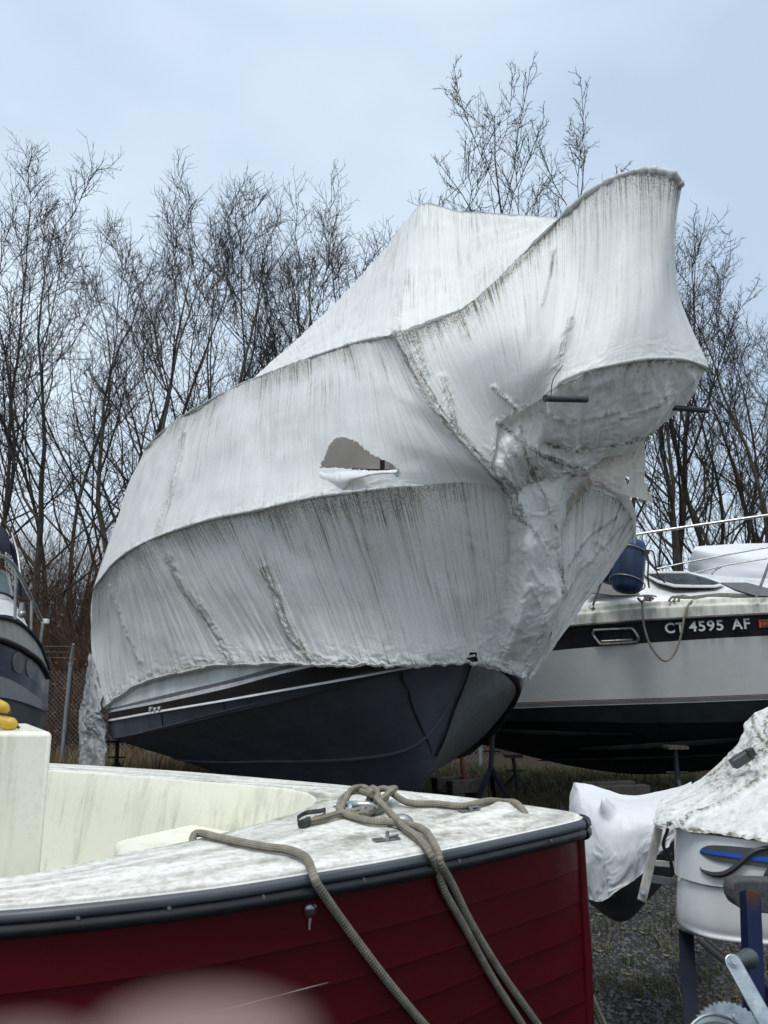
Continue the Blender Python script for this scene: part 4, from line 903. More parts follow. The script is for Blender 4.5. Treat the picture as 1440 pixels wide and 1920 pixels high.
# lettering
def text(s, xa, ya, xb, yb, h, mat, nm='registration_lettering', dep=-.05, bold=.006):
    c = bpy.data.curves.new(nm, 'FONT'); c.body = s; c.size = 1; c.extrude = .002; c.offset = bold / max(h, .01) * .5; c.space_character = 1.12
    o = bpy.data.objects.new(nm, c); c.materials.append(mat)
    bpy.context.view_layer.update()
    A = Vector(P(xa, ya, cy(xa) + dep)); B = Vector(P(xb, yb, cy(xb) + dep)); ex = (B - A); L = ex.length; ex.normalize()
    ez = Vector((0, -1, .08)); ez = (ez - ex * ez.dot(ex)).normalized(); ey = ez.cross(ex)
    COL.objects.link(o); bpy.context.view_layer.update(); w = o.dimensions.x; COL.objects.unlink(o)
    hs = h / .7
    c.extrude = .002 / hs; c.offset = bold / hs
    me = bpy.data.meshes.new_from_object(o); 
    T = Matrix(((ex.x, ey.x, ez.x, A.x), (ex.y, ey.y, ez.y, A.y), (ex.z, ey.z, ez.z, A.z), (0, 0, 0, 1))) @ Matrix.Diagonal((L / w, hs, hs, 1))
    me.transform(T); m_ = bpy.data.objects.new(nm, me); put(m_, rc); bpy.data.objects.remove(o); return m_
text('CT', 1247, 1187, 1284, 1185, .115, M['letter'], bold=.0035); text('4595', 1293, 1184, 1357, 1181, .115, M['letter'], bold=.0035); text('AF', 1374, 1180, 1408, 1178, .115, M['letter'], bold=.0035)
b = MB(); b.prism([P(x, y, cy(x) - .05) for x, y in ((1423, 1162), (1455, 1160), (1455, 1175), (1424, 1177))], (0, .006, 0)); b.build('registration_sticker', M['red_sticker'], rc, smooth=False)
text('22', 1427, 1174, 1441, 1173, .07, M['black'], 'sticker_number', -.056, .003)
# deck and cabin top
dk = [[P(x, y, cy(x) + .1) for x, y in zip(XS, top_)], [P(x, y - 3, cy(x) + 2.4) for x, y in zip(XS, [1185, 1168, 1155, 1146, 1138, 1134, 1131, 1130, 1128, 1126])]]
sheet('deck', surf(dk, 40, 6), M['mildew'], rc)
c0 = [(1080, 1140, 9.9), (1110, 1128, 9.8), (1180, 1122, 9.7), (1260, 1122, 9.5), (1340, 1121, 9.3), (1440, 1118, 9.1), (1600, 1112, 8.9)]
c1 = [(1085, 1118, 10.2), (1115, 1102, 10.1), (1190, 1100, 10.0), (1270, 1104, 9.8), (1350, 1106, 9.6), (1450, 1106, 9.4), (1600, 1100, 9.2)]
c2 = [(1100, 1096, 10.6), (1150, 1085, 10.5), (1205, 1080, 10.4), (1290, 1077, 10.3), (1360, 1084, 10.1), (1450, 1092, 9.9), (1600, 1090, 9.7)]
c3 = [(1110, 1084, 11.2), (1150, 1075, 11.2), (1200, 1070, 11.2), (1260, 1071, 11.1), (1320, 1076, 10.9), (1420, 1084, 10.7), (1600, 1086, 10.4)]
Gt = surf([[P(*q) for q in r_] for r_ in ([(x, y + 26, Y_) for x, y, Y_ in c0], c0, c1, c2, c3)], 80, 60); sheet('cabin_top', Gt, M['white_gel'], rc)
def patch_on(G, poly, off, nm, mat, th=.02):
    pts = [onsurf(G, x, y, off) for x, y in poly]; b = MB(); b.prism(pts, (0, 0, -th)); return b.build(nm, mat, rc, smooth=False)
def P3(x, y): return onsurf(Gt, x, y, .03)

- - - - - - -

Retype the data above exactly; pictures are not part of the copy.

Continue the Blender Python script for this scene: part 4, from line 903. More parts follow. The script is for Blender 4.5. Treat the picture as 1440 pixels wide and 1920 pixels high.
# lettering
def text(s, xa, ya, xb, yb, h, mat, nm='registration_lettering', dep=-.05, bold=.006):
    c = bpy.data.curves.new(nm, 'FONT'); c.body = s; c.size = 1; c.extrude = .002; c.offset = bold / max(h, .01) * .5; c.space_character = 1.12
    o = bpy.data.objects.new(nm, c); c.materials.append(mat)
    bpy.context.view_layer.update()
    A = Vector(P(xa, ya, cy(xa) + dep)); B = Vector(P(xb, yb, cy(xb) + dep)); ex = (B - A); L = ex.length; ex.normalize()
    ez = Vector((0, -1, .08)); ez = (ez - ex * ez.dot(ex)).normalized(); ey = ez.cross(ex)
    COL.objects.link(o); bpy.context.view_layer.update(); w = o.dimensions.x; COL.objects.unlink(o)
    hs = h / .7
    c.extrude = .002 / hs; c.offset = bold / hs
    me = bpy.data.meshes.new_from_object(o); 
    T = Matrix(((ex.x, ey.x, ez.x, A.x), (ex.y, ey.y, ez.y, A.y), (ex.z, ey.z, ez.z, A.z), (0, 0, 0, 1))) @ Matrix.Diagonal((L / w, hs, hs, 1))
    me.transform(T); m_ = bpy.data.objects.new(nm, me); put(m_, rc); bpy.data.objects.remove(o); return m_
text('CT', 1247, 1187, 1284, 1185, .115, M['letter'], bold=.0035); text('4595', 1293, 1184, 1357, 1181, .115, M['letter'], bold=.0035); text('AF', 1374, 1180, 1408, 1178, .115, M['letter'], bold=.0035)
b = MB(); b.prism([P(x, y, cy(x) - .05) for x, y in ((1423, 1162), (1455, 1160), (1455, 1175), (1424, 1177))], (0, .006, 0)); b.build('registration_sticker', M['red_sticker'], rc, smooth=False)
text('22', 1427, 1174, 1441, 1173, .07, M['black'], 'sticker_number', -.056, .003)
# deck and cabin top
dk = [[P(x, y, cy(x) + .1) for x, y in zip(XS, top_)], [P(x, y - 3, cy(x) + 2.4) for x, y in zip(XS, [1185, 1168, 1155, 1146, 1138, 1134, 1131, 1130, 1128, 1126])]]
sheet('deck', surf(dk, 40, 6), M['mildew'], rc)
c0 = [(1080, 1140, 9.9), (1110, 1128, 9.8), (1180, 1122, 9.7), (1260, 1122, 9.5), (1340, 1121, 9.3), (1440, 1118, 9.1), (1600, 1112, 8.9)]
c1 = [(1085, 1118, 10.2), (1115, 1102, 10.1), (1190, 1100, 10.0), (1270, 1104, 9.8), (1350, 1106, 9.6), (1450, 1106, 9.4), (1600, 1100, 9.2)]
c2 = [(1100, 1096, 10.6), (1150, 1085, 10.5), (1205, 1080, 10.4), (1290, 1077, 10.3), (1360, 1084, 10.1), (1450, 1092, 9.9), (1600, 1090, 9.7)]
c3 = [(1110, 1084, 11.2), (1150, 1075, 11.2), (1200, 1070, 11.2), (1260, 1071, 11.1), (1320, 1076, 10.9), (1420, 1084, 10.7), (1600, 1086, 10.4)]
Gt = surf([[P(*q) for q in r_] for r_ in ([(x, y + 26, Y_) for x, y, Y_ in c0], c0, c1, c2, c3)], 80, 60); sheet('cabin_top', Gt, M['white_gel'], rc)
def patch_on(G, poly, off, nm, mat, th=.02):
    pts = [onsurf(G, x, y, off) for x, y in poly]; b = MB(); b.prism(pts, (0, 0, -th)); return b.build(nm, mat, rc, smooth=False)
def P3(x, y): return onsurf(Gt, x, y, .03)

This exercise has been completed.